Beauty As Duty? That Really Happened
Photo: The WORN Archive: A Fashion Journal About the Art, Ideas, and History of What We Wear / Drawn and Quarterly
You might not have heard of Worn Magazine, but we guarantee you’ll be hooked on its stories. The Canadian magazine dives into the history of various topics including fashion, beauty, and cultural norms, to tell you the story behind how each came to be.
Not surprisingly, we’re particularly interested in what happened in 1939. “The WORN Archive: A Fashion Journal about the Art, Ideas, & History of What We Wear” says that’s the year in which Beauty as Duty launched.
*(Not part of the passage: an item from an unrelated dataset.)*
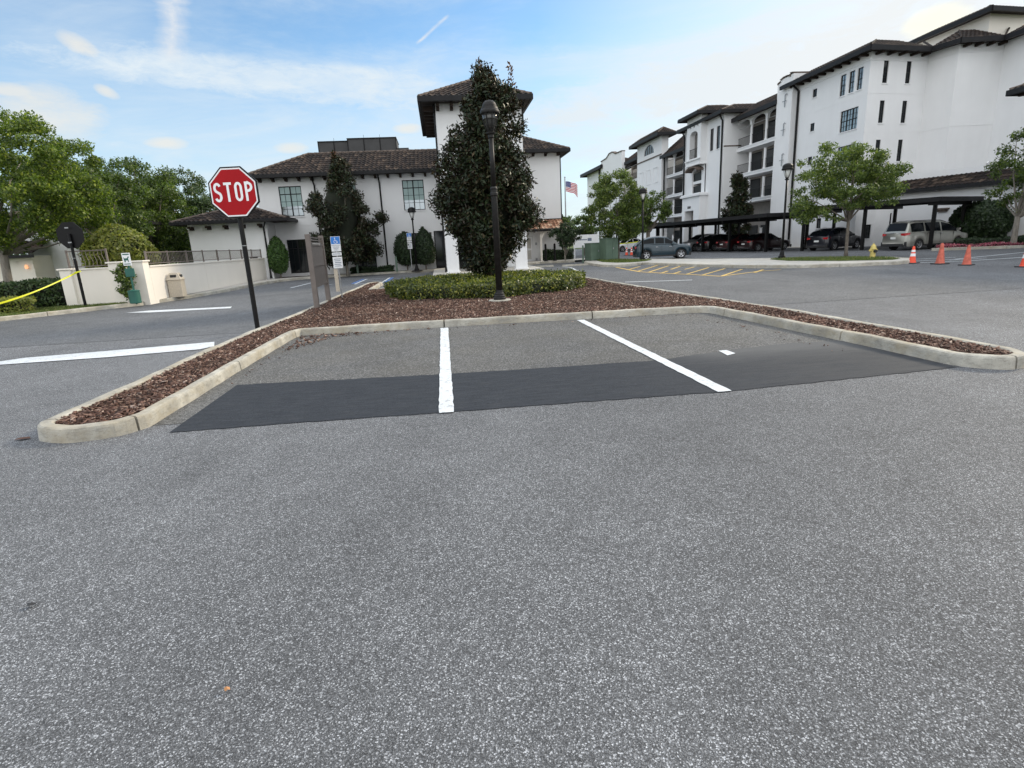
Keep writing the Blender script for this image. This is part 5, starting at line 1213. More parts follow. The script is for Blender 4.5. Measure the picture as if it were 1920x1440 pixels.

The propaganda campaign aimed to make women believe that wearing makeup and looking polished was their patriotic duty. “Beauty as Duty…encouraged them to continue to pursue fashion and beauty despite the hardships that they had to endure, and discourage[ed] the notion that devoting attention to their appearances was trivial or petty,” one passage says. “By urging women to maintain some focus on ‘normal’ things like fashion and beauty, the campaign was designed to help them feel grounded amid the chaos of war.”
Photo: The WORN Archive: A Fashion Journal About the Art, Ideas, and History of What We Wear / Drawn and Quarterly
With women taking on many jobs typically reserved for men, advertisers used this opportunity to show them they could still be beautiful while rolling up their sleeves. In fact, the campaigns claimed, getting dolled up was a sign of support for one’s country. An ad for Evan Williams Shampoo in 1939 declared “Hair Beauty is a duty, too!” while an ad for the British brand Yardley in 1942 titled “No Surrender” explained that that ideal woman honored “the subtle bonds between good looks and good morale.”
Winston Churchill, the UK’s Prime Minister, was the one who turned the idea from ad to propaganda. Everyone from manufacturers to a committee of women’s magazine editors worked to spread the message through publications like Vogue and Women’s Own in what they saw as a move to boost self-confidence.
Pat Kirkham, a design historian, author, and professor at the Bard Graduate Center for Studies in the Decorative Arts in New York, writes about a woman named Nella Last who kept a diary during the war. In one entry, Last said she deliberately used “too bright lipstick” that “on dim days makes the corners turn up when the lips will not keep smiling.”
The idea still holds true today, in what cosmetic magnate Leonard Lauder calls the “the lipstick index,” claiming that lipstick sales can be used as an economic indicator that inversely correlates to our economy. At the end of the day, a swipe of lipstick can be the easiest pick-me-up—and you don’t need an ad to tell you that.